Taste: Sweet and sugary with spices – Here I actually have something in my glass that remains rather subtle and light, but which should appeal above all to friends of sweet tastes. If you keep in mind that some spirits are sold under the name “Rum”, which are much sweeter than the Conde de Cuba Elixir, then you can easily make a recommendation to friends of such “sweet rums”.
Finish: sugary with spices, medium long
Here I was curious about a cocktail and dared to try a variant of the Daiquiri, in which the Conde de Cuba should set its own accent together with fresh mint and Pierre Ferrand Dry Curacao.

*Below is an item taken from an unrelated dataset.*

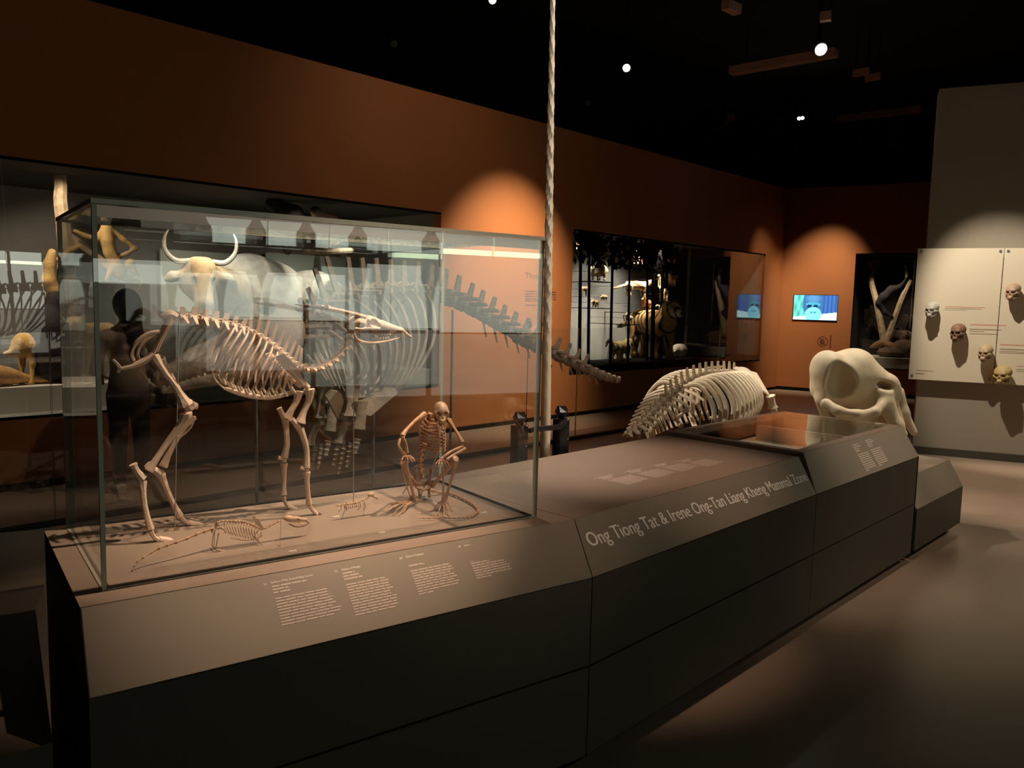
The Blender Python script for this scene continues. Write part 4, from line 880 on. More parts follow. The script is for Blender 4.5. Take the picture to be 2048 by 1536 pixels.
for s in (-1, 1):
    d_ = dp[-1]-dp[-4]; d_ /= np.linalg.norm(d_); sd_ = np.cross(UPZ, d_); sd_ /= np.linalg.norm(sd_)
    q_ = lambda f, sd2, z: dp[-3]+d_*f+sd_*s*sd2+A(0, 0, z)
    part('shoulder_blade', MB().slab([q_(-.14, .10, .05), q_(.06, .06, .07), q_(.16, .20, .03), q_(.14, .32, -.14), q_(.03, .28, -.10), q_(-.10, .22, .0)], A(0, 0, -.014)), CB, sc)
    part('humerus', MB().bone([q_(.13, .33, -.15), q_(.16, .35, -.25)], [.030]*5, 1.4), CB, sc)
    for o in (0, .04): part('forearm_bone', MB().bone([q_(.16+o, .35, -.26), q_(.17+o, .37, -.37)], [.018]*5, 1.3, 7), CB, sc)
    for k in range(4):
        for r_ in range(3): part('finger_bone', MB().bone([q_(.15+k*.025-.02*r_, .37-.03*r_, -.39-.045*r_), q_(.15+k*.025-.02*(r_+1), .37-.03*(r_+1), -.43-.045*r_)], [.010-.002*r_]*5, 1.3, 6), CB, sc)
# skull of the sea cow, beyond the chest
d_ = dp[-1]-dp[-4]; d_ /= np.linalg.norm(d_); h0 = dp[-1]+d_*.14
blob('skull', [('e', h0, (.13, .09, .08), [d_, np.cross(UPZ, d_), np.cross(d_, np.cross(UPZ, d_))]), ('c', h0+d_*.1, h0+d_*.24-A(0, 0, .10), .06, .04)], CB, sc, res=36, k=.5)
for s in (-1, 1):
    c_ = W(1352, 838, 5.75); part('pelvis', MB().bone([c_, W(1362, 852, 5.7) if s < 0 else W(1374, 818, 5.8)], [.014]*5, 1.5, 6), CB, sc)
for (u, v, dd) in ((1401, 820, 5.9), (1433, 836, 6.1), (1466, 825, 6.3)):
    p = W(u, v, dd); part('mount_rod', MB().tube([p, A(p[0], p[1], 0)], .006, 6), MT['steel'], sc, True, 'steel support rod')

# ================================================================ ELEPHANT SKULL
EDP = 5.75
fx = W(1, 0, 1)*0+RT; fz = UP; fy = FW               # right, up and depth of the viewing direction in world axes
ec = W(1725, 785, EDP); s_ = EDP/F_PX
def e_(u, v, o=0.): return W(u, v, EDP+o)
def R3(a): # axes rotated by a degrees in the picture plane
    a = math.radians(a); return [fx*math.cos(a)-fz*math.sin(a), fy, fx*math.sin(a)+fz*math.cos(a)]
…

The variant simply listens to the name “Las Tunas Daiquiri” to honour the region of origin of the Conde de Cuba.
Recipe “Las Tunas Daiquiri”:
3 cl Conde de Cuba Silver Dry
3 cl Conde de Cuba Elixir
0,5 cl Pierre Ferrand Dry Curacao
3 cl lime juice
1.5 cl sugar syrup
6 fresh mint leaves
Preparation: Shake all ingredients vigorously on ice and finally strain twice into the pre-cooled glass.
Glass: Coupette
Garnish: none
Overall, the Conde de Cuba Rums certainly do not reinvent the wheel and even though the 15 year old is already a recommendable sipping rum, I think especially of cocktails in connection with the series. This is not even meant to be a qualitative degradation of the rums (nor do I want to say that sipping qualities have no place in cocktails in return), but simply to make clear that there can be done a lot with the Conde de Cuba rums in a shaker a stirring glass. As long as you’re not up to finding your new all-time sipping favorite.
Buying sources: At specialized retailers or online
*The fact that these products have been sent to me free of charge for editorial purposes does not – in any way – imply any influence on the content of this article or my rating. On the contrary, it is always an indispensable condition for me to be able to review without any external influence.